Thursday, May 24, 2007

I AM HAPPY FOR ME (TOOT! TOOT!)

It turns out that I am mousy-looking, thin, and crass! Yeah, STEAK DINNER! You're going to be inside me!

Is it tacky to link to one's own previous blog entry while at the same time tooting one's own horn? I don't know the answer because I am a meathead.

Speaking of meat! It will be a Strip Steak, cooked medium rare. I'd love to dig into a Luger's Porterhouse, but this good news doesn't quite make that cut. Side of creamed spinach, french fries well-done. Trying to drink less so maybe a Dr. Brown's Black Cherry to wash it down. Oh boy!

Monday, May 21, 2007

WHEREIN I INVOKE JONI MITCHELL

I'm thinking of her song today because of a phone call and the The Times' Sunday Magazine. This post has so much backstory I don't know where to begin!

There was an article about The City Bakery. I read it. And I remembered intermittently working there, years ago, as a cater-waiter. I worked come pretty glamorous parties, and I remember enjoying the atmosphere, but cater-waitering was very hard work, both physically and emotionally. I carried a lot of heavy shit up and down stairs, succeeded and failed at holding trays of long-stem glassware, sweat and slipped in the kitchen retrieving set-up materials, mugs and saucers, replacement ramekins, and also served celebrities, the wealthy, and New York City's cultural elite mini-brioche Coach Farm cheddar burgers, cauliflower pakoras with cilantro cumin dipping sauce, and at least three dozen more varieties of outrageously delicious finger foods, my voice a lilting loop of "grilled shrimp with yogurt-lime cream?" or "Niman-Ranch bacon BLT on biscuits?" Back then, I answered questions with a question ("What is that?" "It is this?"), and I desperately wanted to be enjoying the parties instead of working them, although working them did have its advantages: I saw Salma Hayek devour some lambchops in a drop-dead-sexy way while her boyfriend at the time, Ed Norton, scowled and refused all food. Total sign that they were Not Meant To Be! I also witnessed, completely astonished, one of Jennifer Lopez's "handlers" feed her chicken with his bare hands because I guess she didn't want to touch her own food with her own bare hands. Total sign that she is Bonkers!

In any case, those two years that I worked intermittently as a cater-waiter made me more ambitious than I'm comfortable admitting. Being on the working side of the passed hors d'oeuvres tray was a great motivator in my never wanting to be on the working side of the passed hors d'oeuvres tray ever again. And I have been lucky enough, since, to enjoy the other side. And it feels good, because I remember when it felt bad. Sides: there are two. And you need Both.

And here is where I relate it to love, because That Is What I Do. Sigh.
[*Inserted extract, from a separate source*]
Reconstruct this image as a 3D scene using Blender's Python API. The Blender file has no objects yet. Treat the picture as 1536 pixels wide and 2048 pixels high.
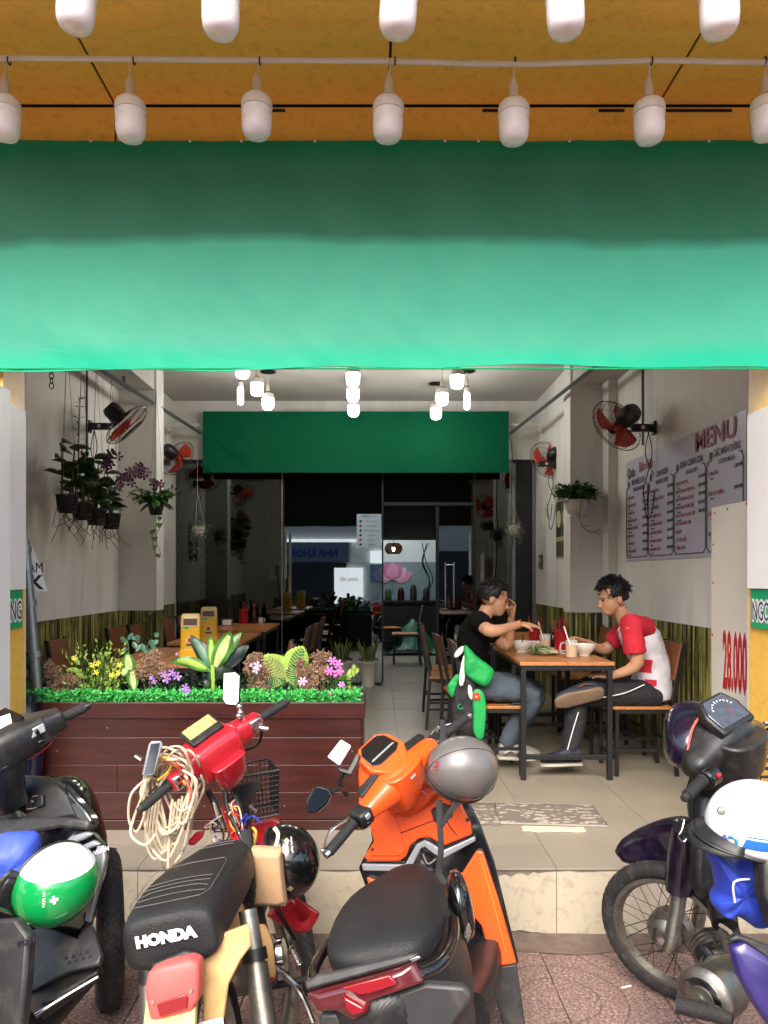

Today I got a phone call from someone extremely close to me, and its purpose was to tell me that the caller had broken up with his girlfriend of six years, a woman who I have come to feel extremely close to. He is broken-hearted, of course. He is beyond broken-hearted. Ah, it breaks MY heart! And I have never been in a relationship six-years-long, and I have never been in a relationship where I was certain, beyond any doubt, that the person was my future, would be my companion for the rest of my life. But I have been in love and know the joy it brings. And I have been loved and not loved back equally, and I know how painful that is. And I have been in love and had it not returned and that is The Fucking Worst. Hoo boy it stinks so bad, does evolution require it if not then why does unrequited love exist do we need this broken-hearted feeling for species survival can we get NASA on that stat?

But we all get a turn. For six years I watched today's broken-hearted man live on the side of love that made him feel amazing. Then, poof! he's on the other side.

I like to think we all have it coming; the good side, the bad side, and then, hopefully, the good side again. I remember holding a tray and offering hors d'oeuvres. I answered questions with questions and went home alone and exhausted. I have also put on a pretty dress and gone to the party, and I tasted the food that was offered to me. With my own hands, thank you very much.

I guess the point of this whole thing is that sometimes we're hungry and sometimes we're fed. Maybe I know nothing, or I'm just a sad romantic (it's possible that the two aren't mutually exclusive), but I think it's this: as long as nobody starves and nobody chokes, we're all going to be okay.